Il est vrai que le prestige du Roi est encore grand dans les campagnes, et la colère des paysans est surtout dirigée contre les nobliaux locaux, les accapareurs de terre et de grain. Ceux qui ont lu les différentes chroniques que j’ai consacrées aux soulèvements populaires en France, sous l’ancien régime, noteront sans doute que ce n’est pas la première fois que cet état d’esprit se manifeste. Les « vilains », les « croquants », les « gautiers » se sont acharnés après les intendants du roi, les collecteurs d’impôts, les officiers, en faisant toujours preuve d’un grand respect pour sa majesté royale. En juillet 1789, même si elle ne perdurera pas, cette mentalité est toujours bien présente.
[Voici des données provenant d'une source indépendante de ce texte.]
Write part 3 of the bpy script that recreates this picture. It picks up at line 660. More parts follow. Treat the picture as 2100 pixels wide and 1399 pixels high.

La naïveté c’est parfois l’abandon de l’objectif que l’on s’était fixé, simplement parce que l’un des serviteurs du seigneur, plus malin et surtout plus courageux que son maître réfugié dans les bois voisins, conduit les assaillants droit dans les caves, ou leur remet, après un discours plus ou moins moralisateur, quelques sacs d’écus à se partager. Mais dans l’ensemble, les dégâts sont considérable et le secteur géographique où va opérer cette bande partie de Bourgoin le 28 juillet est important. Une douzaine de bâtisses au moins sont incendiées : le château de Vaulx, premier objectif de la troupe, brûle entièrement ; une dizaine d’autres, principalement dans le Nord-Isère, partiront en fumée ; d’autres sont sérieusement endommagés, mais dans la plupart des cas on se contente de piller et de brûler les archives. La troupe que l’on appellera par la suite « bande de Bourgoin » ou « les incendiaires de Vaulx », est de loin la plus excitée et celle qui commettra le plus de dégâts. La situation dégénère en effet rapidement dans le Nord du Viennois, et pendant plusieurs jours, il semble bien que le pouvoir régional, aussi bien du côté de Lyon que de Grenoble ait perdu tout contrôle sur les événements. Tous les émeutiers ne se comportent pas de la même façon ; dans les Terres Froides, au Sud de Bourgoin, l’action entreprise par les paysans en colère est beaucoup plus organisée et réfléchie… Nous en parlerons dans la seconde partie de cette étude.
(à suivre)
Notes : les sources documentaires qui m’ont permis de réaliser ce travail sont nombreuses. Je me suis référé en particulier au livre de Pierre Connard, « La peur en Dauphiné », à divers articles anciens de la revue « Evocations », ainsi qu’au texte rédigé par Daniel Herrero sur le site de la municipalité de Nivolas Vermelle. C’est à cette étude que j’ai emprunté la carte explicitant le cheminement de la rumeur, publiée ci-dessous. Les historiens régionaux (Louis Comby, Paul Dreyfus entre autres) ne font en général que de brèves allusions à ces événements, préférant détailler la journée des Tuiles ou l’Assemblée de Vizille, sur lesquelles le jugement porté est globalement plus positif… L’illustration n°5 est un extrait de la carte de Cassini datant du milieu du XVIIIème siècle. Même agrandie elle reste peu lisible. Je vous conseille de vous reporter au site de l’IGN où elle peut être étudiée plus en détail. Vous pourrez alors juger du nombre impressionnant de gentilhommières (simples fermes fortifiées, manoirs, châteaux…) existant dans la région… Commencez par chercher « Bourgoin » dans la localisation. Pour rendre la carte lisible il faut réduire à 0% les couches « photo aérienne » et « carte IGN » puis ramener l’échelle à la taille « ville » ou juste en dessous.
2 Comments so far...
patrice Says:
12 février 2012 at 10:23.
On spéculait déjà sur les céréales à cette époque, mais ça se passait en France. Aujourd’hui c’est au niveau mondial que ça se passe. Quand est ce que les peuples vont comprendre et réagir?…
Thomas Says:
24 septembre 2019 at 10:07.
Merci mon Paul, tu nous as mis bien pour l’exposé.